◆ **SOURCE DATA**:
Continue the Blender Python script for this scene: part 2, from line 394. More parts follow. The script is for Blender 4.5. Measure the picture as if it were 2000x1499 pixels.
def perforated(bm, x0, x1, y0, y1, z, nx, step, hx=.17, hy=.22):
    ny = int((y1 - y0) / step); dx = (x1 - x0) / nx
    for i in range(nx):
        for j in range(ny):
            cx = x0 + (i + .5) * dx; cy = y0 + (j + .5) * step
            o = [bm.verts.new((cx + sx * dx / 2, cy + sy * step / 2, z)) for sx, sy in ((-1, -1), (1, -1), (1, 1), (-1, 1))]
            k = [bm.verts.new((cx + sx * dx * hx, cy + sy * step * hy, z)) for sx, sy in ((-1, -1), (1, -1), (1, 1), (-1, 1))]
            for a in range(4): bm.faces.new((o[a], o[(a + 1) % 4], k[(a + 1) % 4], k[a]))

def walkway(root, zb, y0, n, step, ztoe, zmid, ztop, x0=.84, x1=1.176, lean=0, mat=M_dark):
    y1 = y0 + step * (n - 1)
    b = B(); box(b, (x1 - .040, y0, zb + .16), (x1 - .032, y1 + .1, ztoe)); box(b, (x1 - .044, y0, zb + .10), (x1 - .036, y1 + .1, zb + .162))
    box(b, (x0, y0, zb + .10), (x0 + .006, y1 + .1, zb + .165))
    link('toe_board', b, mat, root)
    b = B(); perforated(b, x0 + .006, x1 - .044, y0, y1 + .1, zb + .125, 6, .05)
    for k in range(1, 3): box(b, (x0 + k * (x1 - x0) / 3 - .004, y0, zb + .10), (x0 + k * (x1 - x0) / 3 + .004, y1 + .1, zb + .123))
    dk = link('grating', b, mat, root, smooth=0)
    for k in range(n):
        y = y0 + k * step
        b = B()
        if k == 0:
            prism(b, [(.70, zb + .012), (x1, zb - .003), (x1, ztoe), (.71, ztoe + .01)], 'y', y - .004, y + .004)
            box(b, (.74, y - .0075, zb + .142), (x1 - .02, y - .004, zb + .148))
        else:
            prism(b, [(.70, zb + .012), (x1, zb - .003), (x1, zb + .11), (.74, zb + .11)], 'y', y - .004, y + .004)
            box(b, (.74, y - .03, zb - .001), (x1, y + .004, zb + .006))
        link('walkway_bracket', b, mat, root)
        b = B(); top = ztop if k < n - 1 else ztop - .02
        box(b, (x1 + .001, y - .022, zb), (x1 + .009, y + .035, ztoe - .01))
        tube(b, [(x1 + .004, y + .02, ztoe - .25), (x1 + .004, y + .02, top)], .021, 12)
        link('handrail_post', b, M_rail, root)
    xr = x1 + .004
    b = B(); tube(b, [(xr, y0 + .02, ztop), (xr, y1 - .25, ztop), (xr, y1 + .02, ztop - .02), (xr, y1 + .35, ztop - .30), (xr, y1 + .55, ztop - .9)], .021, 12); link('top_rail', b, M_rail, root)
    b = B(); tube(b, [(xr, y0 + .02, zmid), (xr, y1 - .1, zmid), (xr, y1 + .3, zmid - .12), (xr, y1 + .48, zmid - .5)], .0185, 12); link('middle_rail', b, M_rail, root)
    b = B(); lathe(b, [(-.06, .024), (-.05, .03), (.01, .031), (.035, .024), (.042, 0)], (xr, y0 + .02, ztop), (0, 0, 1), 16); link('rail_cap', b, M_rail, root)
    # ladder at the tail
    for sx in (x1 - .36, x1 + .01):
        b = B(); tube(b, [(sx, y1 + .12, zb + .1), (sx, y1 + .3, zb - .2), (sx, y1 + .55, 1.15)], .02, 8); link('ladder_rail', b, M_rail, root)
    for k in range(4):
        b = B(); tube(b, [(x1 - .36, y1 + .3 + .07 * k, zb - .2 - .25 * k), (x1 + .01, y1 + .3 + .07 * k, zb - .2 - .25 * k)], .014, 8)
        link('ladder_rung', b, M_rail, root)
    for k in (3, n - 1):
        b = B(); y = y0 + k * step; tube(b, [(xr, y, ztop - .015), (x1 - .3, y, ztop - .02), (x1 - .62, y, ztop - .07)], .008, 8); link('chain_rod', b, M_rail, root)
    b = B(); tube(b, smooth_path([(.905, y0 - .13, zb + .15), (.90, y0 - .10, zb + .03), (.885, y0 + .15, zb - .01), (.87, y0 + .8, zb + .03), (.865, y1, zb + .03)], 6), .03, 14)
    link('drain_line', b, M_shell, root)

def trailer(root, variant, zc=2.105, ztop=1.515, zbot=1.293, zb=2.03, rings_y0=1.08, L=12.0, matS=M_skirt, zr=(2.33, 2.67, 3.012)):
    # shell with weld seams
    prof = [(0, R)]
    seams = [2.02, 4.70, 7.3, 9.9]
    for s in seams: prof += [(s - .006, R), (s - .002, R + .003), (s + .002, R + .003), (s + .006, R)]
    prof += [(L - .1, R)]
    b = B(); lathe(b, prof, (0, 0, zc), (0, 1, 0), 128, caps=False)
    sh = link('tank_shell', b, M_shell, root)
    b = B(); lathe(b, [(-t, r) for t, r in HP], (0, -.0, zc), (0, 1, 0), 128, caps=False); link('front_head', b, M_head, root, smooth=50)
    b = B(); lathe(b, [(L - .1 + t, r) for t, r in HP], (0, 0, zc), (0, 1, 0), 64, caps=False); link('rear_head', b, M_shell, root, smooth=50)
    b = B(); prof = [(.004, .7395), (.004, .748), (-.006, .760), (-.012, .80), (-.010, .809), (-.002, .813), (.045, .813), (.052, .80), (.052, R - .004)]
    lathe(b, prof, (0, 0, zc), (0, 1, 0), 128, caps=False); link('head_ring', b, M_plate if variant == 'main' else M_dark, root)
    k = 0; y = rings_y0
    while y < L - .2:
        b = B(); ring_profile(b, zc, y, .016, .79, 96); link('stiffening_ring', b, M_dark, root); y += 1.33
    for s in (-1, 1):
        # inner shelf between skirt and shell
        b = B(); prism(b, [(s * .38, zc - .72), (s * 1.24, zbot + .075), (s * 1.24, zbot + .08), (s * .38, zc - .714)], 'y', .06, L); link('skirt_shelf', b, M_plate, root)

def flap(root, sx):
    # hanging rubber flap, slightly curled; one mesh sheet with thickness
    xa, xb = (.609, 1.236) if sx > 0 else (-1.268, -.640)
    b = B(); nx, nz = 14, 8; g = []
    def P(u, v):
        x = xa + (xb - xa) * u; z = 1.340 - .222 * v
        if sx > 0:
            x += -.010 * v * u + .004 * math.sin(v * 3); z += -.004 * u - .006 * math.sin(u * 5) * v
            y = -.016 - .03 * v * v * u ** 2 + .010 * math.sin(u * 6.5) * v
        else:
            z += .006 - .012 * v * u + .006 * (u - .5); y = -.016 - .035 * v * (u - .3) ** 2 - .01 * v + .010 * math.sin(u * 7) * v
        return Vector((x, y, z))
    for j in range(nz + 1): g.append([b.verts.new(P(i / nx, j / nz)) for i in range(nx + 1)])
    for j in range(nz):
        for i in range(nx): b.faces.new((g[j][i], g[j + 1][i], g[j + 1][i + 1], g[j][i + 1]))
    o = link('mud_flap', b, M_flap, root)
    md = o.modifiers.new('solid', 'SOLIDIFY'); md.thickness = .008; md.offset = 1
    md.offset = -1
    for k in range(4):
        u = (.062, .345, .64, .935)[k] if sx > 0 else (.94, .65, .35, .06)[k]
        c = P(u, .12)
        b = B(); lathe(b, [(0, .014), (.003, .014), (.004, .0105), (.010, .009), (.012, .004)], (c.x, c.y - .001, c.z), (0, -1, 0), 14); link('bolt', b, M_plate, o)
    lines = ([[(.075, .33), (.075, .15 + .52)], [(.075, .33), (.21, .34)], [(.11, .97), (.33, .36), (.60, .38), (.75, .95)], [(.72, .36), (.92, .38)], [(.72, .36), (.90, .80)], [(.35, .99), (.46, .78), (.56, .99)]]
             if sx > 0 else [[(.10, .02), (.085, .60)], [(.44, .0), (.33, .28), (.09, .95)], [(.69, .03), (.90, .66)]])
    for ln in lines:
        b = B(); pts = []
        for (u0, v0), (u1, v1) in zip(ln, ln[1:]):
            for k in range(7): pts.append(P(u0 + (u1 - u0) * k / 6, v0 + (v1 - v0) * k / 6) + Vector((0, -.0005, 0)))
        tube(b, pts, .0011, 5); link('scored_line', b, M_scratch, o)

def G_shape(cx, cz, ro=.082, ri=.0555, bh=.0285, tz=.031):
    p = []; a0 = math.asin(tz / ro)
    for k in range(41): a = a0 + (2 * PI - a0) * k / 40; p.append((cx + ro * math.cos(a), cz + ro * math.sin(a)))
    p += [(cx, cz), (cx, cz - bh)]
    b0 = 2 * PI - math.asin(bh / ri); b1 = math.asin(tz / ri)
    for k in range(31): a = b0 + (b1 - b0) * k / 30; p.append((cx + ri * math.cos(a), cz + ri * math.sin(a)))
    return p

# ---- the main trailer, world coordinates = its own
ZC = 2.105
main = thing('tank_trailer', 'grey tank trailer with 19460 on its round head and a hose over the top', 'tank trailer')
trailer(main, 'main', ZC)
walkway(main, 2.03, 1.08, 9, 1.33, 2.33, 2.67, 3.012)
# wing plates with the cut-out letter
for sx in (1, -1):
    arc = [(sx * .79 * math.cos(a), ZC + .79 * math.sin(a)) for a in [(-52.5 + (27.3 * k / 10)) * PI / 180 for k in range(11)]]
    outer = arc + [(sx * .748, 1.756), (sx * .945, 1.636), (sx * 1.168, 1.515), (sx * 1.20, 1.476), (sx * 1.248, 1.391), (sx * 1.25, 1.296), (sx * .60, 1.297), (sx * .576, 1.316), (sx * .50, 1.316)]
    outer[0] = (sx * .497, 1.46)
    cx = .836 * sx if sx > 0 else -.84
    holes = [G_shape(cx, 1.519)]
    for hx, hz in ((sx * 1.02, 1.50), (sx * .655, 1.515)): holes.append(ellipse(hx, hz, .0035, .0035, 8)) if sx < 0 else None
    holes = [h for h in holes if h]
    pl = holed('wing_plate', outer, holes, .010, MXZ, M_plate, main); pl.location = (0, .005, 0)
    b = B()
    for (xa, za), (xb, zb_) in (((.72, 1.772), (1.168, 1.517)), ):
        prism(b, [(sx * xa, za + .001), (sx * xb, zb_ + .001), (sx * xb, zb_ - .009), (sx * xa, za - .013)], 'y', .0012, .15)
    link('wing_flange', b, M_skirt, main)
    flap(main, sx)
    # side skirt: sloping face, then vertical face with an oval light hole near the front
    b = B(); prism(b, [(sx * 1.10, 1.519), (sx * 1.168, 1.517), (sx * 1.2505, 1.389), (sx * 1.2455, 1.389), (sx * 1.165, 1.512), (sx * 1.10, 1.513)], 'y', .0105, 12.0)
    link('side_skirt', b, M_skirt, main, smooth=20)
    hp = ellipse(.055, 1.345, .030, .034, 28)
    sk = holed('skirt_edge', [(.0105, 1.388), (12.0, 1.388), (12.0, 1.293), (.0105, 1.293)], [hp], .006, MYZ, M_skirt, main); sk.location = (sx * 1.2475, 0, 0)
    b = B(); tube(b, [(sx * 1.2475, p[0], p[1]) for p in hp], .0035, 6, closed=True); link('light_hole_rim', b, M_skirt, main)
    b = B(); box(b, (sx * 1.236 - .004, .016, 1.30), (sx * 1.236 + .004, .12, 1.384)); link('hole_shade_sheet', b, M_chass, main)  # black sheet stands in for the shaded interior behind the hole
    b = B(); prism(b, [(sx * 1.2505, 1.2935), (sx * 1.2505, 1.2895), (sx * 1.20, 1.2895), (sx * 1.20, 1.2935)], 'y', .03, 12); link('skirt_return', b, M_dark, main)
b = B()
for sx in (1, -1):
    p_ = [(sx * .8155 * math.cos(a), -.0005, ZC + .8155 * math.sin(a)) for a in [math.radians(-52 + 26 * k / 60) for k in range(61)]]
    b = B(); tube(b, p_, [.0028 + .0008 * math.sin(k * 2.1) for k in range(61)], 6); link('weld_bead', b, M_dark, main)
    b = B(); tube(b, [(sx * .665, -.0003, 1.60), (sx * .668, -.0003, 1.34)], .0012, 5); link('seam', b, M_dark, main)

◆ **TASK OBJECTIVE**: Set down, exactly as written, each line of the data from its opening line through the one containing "for a in range(4): bm.faces.new((o[a], o[(a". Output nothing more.

◆ **RESULT BELOW**:
Continue the Blender Python script for this scene: part 2, from line 394. More parts follow. The script is for Blender 4.5. Measure the picture as if it were 2000x1499 pixels.
def perforated(bm, x0, x1, y0, y1, z, nx, step, hx=.17, hy=.22):
    ny = int((y1 - y0) / step); dx = (x1 - x0) / nx
    for i in range(nx):
        for j in range(ny):
            cx = x0 + (i + .5) * dx; cy = y0 + (j + .5) * step
            o = [bm.verts.new((cx + sx * dx / 2, cy + sy * step / 2, z)) for sx, sy in ((-1, -1), (1, -1), (1, 1), (-1, 1))]
            k = [bm.verts.new((cx + sx * dx * hx, cy + sy * step * hy, z)) for sx, sy in ((-1, -1), (1, -1), (1, 1), (-1, 1))]
            for a in range(4): bm.faces.new((o[a], o[(a + 1) % 4], k[(a + 1) % 4], k[a]))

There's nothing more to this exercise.